Families who are willing to care for foster children provide their time and often their own money to support them. Those families also are prey to the same issues common to all, illness, job loss, accidents, a car that breaks down. This budget adds support for families willing to provide short-term respite care for foster families. This is a practical solution to a system that needs to encourage more people to open their homes to children in need. 

The best way to protect children is to support families. Whitmer’s proposed budget begins to address many stubborn problems that have been neglected for decades. That’s great news for our state. 


More tree trimming brings fewer outages

Major ice storms can be a truly miserable experience, especially for the unfortunate souls whose electric service gets wiped out for an extended period. Just ask the more than half-million Consumers Energy and DTE customers who lost power in the wake of the catastrophic ice storm that hammered southern Michigan two weeks ago. The last time the Lansing area experienced such a frozen fiasco was in late December 2013, when Mother Nature layered enough ice on power lines and tree limbs to knock out electric service to more than 38,000 Lansing Board of Water & Light customers.

The BWL learned some tough lessons during that storm and wisely embarked on a robust, sustained tree-trimming program aimed at significantly reducing power outages during hyper-nasty weather. The effort appears to be working. Although Greater Lansing got a lesser load of ice than Jackson, Kalamazoo and other points south during the recent storm, only a handful of BWL customers lost power and their service was quickly restored. 

Not so much for Consumers and DTE. More than a week after the storm, both investor-owned utilities still had scores of increasingly angry customers demanding the restoration of their electricity. Piling on the misery, March came in like a lion this past weekend, dropping almost a foot of snow in some areas of southeast Michigan and leaving another 200,000 DTE customers in the dark.

The BWL has caught a lot of flak in recent years over the aggressive nature of its tree-trimming activities, but we think the benefits of more reliable electric service outweigh the aesthetic compromises that must be made to achieve it. With climate change driving more frequent and increasingly severe weather events, Consumers and DTE will be wise to emulate the BWL’s example.


Riverfront shuffle club a hit

Mayor Andy Schor’s announcement in 2020 that the former Lansing City Market would be transformed into a shuffleboard-based social club and food court was met with some skepticism, if not outright derision. Even though there are successful examples of similar establishments elsewhere, not everyone was convinced it would be a good fit for Lansing or the best reuse of the empty facility on the downtown riverfront.

One thing already is clear: Six weeks after its grand opening, the new joint’s eclectic mix of food, adult beverages and entertainment is drawing crowds — and rave reviews. It’s also validating Mayor Schor’s vision for repurposing the structure in a way that attracts students, young professionals, families and oldsters alike, while adding energy to the surrounding riverfront enhancements completed by the city and its partners in recent years.

It also closes the final chapter in the storied history of the Lansing City Market. While we understand the nostalgia-laden angst over the demise of the city’s original farmers market, it’s time to flip the script.
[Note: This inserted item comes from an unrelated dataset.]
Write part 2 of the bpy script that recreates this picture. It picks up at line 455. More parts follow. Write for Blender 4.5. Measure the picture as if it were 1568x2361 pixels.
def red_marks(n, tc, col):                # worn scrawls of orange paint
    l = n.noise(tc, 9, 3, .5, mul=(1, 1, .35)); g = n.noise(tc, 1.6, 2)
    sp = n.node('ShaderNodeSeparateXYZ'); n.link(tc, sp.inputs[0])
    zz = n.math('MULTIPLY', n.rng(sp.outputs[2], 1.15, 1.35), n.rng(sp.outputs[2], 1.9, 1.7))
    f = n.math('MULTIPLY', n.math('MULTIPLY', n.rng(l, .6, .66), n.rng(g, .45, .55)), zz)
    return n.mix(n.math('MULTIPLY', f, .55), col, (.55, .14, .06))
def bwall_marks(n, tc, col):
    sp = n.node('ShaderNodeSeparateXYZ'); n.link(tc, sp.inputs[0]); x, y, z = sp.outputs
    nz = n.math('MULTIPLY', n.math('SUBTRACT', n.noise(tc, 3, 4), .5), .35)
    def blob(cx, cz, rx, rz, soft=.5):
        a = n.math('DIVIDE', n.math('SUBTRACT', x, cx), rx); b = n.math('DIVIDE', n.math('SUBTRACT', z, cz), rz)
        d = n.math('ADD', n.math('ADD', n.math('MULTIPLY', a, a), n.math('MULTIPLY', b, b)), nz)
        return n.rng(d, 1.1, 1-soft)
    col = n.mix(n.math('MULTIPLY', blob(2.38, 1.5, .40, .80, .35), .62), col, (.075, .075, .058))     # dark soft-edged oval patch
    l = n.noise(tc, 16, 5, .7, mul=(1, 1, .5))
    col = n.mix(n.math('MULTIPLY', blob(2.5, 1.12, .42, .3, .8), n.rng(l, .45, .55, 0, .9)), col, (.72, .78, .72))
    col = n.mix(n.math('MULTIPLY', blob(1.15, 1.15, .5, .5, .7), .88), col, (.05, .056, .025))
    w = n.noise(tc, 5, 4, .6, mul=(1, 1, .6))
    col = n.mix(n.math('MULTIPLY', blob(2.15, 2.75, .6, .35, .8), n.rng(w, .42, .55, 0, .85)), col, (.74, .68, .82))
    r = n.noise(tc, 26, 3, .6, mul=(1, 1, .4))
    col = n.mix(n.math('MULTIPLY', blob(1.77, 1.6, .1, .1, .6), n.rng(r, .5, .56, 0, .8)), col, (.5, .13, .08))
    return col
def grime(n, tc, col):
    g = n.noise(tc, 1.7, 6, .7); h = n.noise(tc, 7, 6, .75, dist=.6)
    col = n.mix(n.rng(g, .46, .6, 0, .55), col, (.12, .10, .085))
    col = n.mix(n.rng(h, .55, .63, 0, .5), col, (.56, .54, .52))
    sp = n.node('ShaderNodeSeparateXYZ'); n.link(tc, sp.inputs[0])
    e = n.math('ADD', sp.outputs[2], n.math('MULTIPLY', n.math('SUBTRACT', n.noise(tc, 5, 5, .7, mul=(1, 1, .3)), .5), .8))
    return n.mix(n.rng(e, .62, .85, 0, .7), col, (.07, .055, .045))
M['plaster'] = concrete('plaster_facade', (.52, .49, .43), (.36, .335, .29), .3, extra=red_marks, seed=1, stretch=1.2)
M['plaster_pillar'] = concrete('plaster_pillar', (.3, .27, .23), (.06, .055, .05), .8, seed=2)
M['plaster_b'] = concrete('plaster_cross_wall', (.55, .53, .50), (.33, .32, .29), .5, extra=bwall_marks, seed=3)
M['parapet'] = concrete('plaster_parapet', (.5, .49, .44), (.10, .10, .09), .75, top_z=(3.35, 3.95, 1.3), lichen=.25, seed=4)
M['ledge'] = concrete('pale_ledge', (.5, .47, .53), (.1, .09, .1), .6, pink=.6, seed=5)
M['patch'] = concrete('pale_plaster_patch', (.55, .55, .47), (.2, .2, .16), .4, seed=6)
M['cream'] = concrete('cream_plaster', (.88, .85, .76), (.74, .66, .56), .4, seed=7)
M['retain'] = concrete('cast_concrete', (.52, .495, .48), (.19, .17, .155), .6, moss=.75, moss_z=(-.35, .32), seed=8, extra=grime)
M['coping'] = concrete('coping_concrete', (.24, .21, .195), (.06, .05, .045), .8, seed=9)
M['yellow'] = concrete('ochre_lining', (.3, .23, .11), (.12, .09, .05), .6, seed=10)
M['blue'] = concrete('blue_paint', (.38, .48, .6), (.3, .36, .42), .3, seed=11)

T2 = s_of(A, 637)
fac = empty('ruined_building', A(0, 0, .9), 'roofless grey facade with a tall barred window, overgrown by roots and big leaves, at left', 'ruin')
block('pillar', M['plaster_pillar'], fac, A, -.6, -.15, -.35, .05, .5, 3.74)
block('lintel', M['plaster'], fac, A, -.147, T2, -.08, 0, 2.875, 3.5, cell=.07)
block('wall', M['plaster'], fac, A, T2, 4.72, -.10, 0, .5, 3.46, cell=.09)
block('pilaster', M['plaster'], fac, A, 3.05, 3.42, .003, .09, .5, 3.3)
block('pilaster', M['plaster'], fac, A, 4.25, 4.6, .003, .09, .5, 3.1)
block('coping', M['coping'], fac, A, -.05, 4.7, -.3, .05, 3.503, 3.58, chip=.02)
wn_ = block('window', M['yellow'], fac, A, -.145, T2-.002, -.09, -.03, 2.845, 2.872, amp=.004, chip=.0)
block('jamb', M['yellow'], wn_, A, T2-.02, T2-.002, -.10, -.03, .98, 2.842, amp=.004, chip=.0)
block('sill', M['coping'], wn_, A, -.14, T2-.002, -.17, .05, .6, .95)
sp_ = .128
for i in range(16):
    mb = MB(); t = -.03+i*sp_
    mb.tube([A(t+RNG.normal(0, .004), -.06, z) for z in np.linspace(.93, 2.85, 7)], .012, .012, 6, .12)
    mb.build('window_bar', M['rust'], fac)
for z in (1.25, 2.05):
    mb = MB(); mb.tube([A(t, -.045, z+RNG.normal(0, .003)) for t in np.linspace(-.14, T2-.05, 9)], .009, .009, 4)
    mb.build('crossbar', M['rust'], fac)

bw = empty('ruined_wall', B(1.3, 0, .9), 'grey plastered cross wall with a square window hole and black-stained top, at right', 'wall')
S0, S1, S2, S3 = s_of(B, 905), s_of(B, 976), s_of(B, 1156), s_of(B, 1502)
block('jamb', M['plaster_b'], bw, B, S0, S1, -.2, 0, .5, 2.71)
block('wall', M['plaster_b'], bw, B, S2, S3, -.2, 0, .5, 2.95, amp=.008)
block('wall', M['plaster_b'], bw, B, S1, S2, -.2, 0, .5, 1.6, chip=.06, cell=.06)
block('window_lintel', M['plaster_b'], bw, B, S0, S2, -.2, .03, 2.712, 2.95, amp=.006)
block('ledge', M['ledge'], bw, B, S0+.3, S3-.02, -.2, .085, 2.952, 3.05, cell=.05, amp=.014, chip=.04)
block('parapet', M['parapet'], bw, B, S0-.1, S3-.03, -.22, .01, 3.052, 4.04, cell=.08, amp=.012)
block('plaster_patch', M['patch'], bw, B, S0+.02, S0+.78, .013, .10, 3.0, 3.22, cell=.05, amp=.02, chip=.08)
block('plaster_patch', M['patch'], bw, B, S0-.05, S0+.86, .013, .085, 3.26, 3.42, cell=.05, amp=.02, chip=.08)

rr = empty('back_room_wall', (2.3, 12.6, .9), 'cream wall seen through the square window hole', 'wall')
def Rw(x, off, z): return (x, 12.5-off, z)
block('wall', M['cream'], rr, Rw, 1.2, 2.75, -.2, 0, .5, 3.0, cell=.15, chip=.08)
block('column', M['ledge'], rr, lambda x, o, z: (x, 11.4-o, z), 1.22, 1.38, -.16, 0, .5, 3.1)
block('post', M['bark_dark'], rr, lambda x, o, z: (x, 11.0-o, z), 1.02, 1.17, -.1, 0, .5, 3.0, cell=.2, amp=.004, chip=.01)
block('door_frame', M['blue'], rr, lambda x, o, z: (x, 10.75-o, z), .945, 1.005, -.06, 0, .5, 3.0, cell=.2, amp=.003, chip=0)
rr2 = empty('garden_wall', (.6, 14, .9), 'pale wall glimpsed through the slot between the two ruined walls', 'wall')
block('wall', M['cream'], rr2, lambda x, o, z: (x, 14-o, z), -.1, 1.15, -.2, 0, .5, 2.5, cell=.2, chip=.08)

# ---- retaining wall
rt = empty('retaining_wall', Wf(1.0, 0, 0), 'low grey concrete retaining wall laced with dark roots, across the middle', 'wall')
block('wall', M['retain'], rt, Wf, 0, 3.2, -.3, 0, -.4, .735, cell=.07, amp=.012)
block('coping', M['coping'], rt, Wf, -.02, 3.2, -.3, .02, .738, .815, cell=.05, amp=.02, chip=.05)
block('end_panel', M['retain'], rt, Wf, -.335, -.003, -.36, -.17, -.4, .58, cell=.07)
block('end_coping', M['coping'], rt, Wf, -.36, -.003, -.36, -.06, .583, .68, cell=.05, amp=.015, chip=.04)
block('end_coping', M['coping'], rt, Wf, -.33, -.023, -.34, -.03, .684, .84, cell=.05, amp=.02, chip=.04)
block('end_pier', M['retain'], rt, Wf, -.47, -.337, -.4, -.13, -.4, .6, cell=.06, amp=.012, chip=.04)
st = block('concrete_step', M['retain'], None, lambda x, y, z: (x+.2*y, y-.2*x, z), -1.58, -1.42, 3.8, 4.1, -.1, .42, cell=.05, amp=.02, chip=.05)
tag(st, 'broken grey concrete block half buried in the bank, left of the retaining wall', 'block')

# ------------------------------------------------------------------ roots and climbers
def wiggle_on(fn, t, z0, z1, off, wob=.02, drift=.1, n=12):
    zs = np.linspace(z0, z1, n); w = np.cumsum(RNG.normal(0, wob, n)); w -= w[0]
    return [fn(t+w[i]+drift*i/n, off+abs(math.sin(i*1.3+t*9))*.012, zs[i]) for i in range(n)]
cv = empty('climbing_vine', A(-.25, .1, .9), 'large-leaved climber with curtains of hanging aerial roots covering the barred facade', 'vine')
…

Instead of a centralized market in the downtown area, Greater Lansing now enjoys an assortment of neighborhood and municipal markets that make locally grown fresh produce available across the region.

In any case, we can’t wait for warmer weather and the chance to kick back on the Lansing Shuffleboard & Social Club’s outdoor patio, where we’ll be soaking up the riverine scene and digging some Caribbean-inspired barbeque, vegan Italian fare or another tasty choice from one of the club’s five restaurants. We might even try our hand at shuffleboard. Hope to see you there!